Dejemos de lado la creencia infantil sustentada por la mayoría acerca de que un supuesto poder demoníaco tienta al individuo humano. Prescindamos de ella al menos por ahora. Esa sería cuestión personal, de cada uno, a resolver por cada individuo. Aquí se trata de millones de seres honestos, inocentes, niños, adultos y ancianos (y aún de criaturas no nacidas) los que se ven arrastrados hacia la tragedia, hacia la vorágine de la sinrazón.
¿Es todo esto ético? ¿Condice todo esto con un ser ético y piadoso que se estaría haciendo a si mismo mediante la evolución del mundo? (Esto va no sólo para aquellos que nos hablan de un fatuo panteísmo, sino también para los que aceptan un monoteísmo no panteísta).
Si a este precio se está realizando este dios según los creyentes en la creación divina mediante la evolución, más valdría tildar a semejante ente de indeliberado, indolente y cruel antes que considerarlo como una suma de perfecciones.
Luego de repasar todos estos horrores del mundo en el que vivimos, sólo nos queda aceptar que nos hallamos huérfanos de todo dios (puro amor por sus criaturas), y que esa ciencia que se titula pomposamente como “ciencia de Dios” (Teología), es tan sólo una mera pseudociencia.
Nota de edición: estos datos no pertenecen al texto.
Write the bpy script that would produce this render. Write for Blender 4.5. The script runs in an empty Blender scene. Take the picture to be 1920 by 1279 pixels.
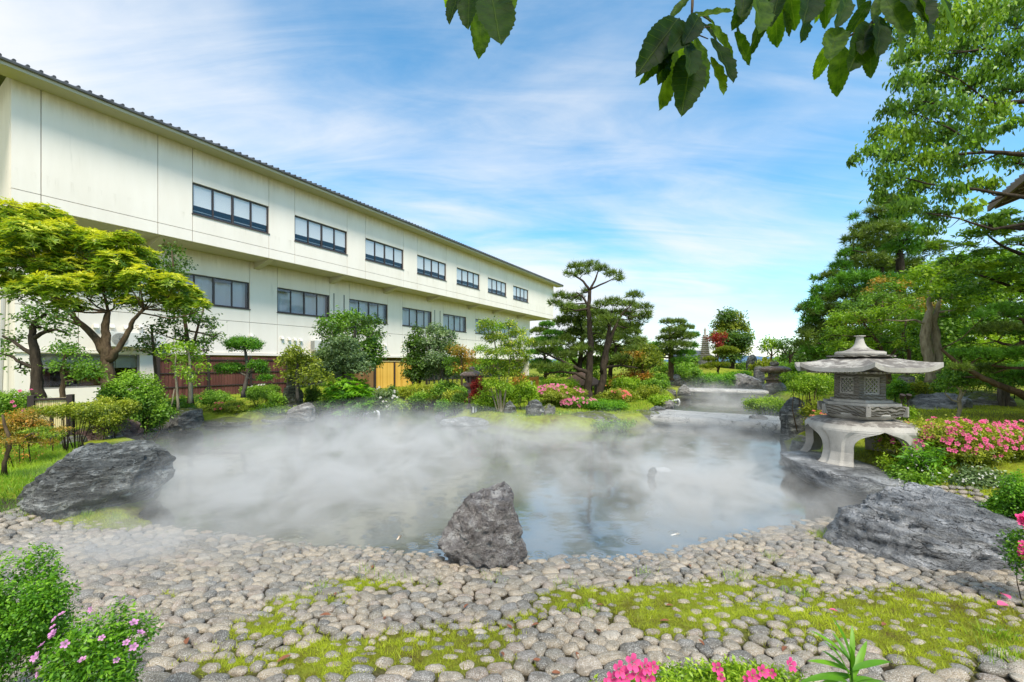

¿Qué nos queda entonces por hacer, luego de esta “aplanadora” que acabo de pasar como artículo?
Crear un mundo mejor dejando de lado todos los prejuicios racistas, culturales “demasiado racistas” o quizás algo “solipsistas”, para unirse todas los pueblos de la Tierra en una sola nación, con un solo idioma, una sola meta: progresar y quedar ¡en paz!, ¡en paz, ¡en paz¡… de una buena vez por todas; sin dioses, sin luchas entre religiosos, políticos, tradicionalistas, patrioteros y otras lacras, en una unión entre hermanos de todo el planeta.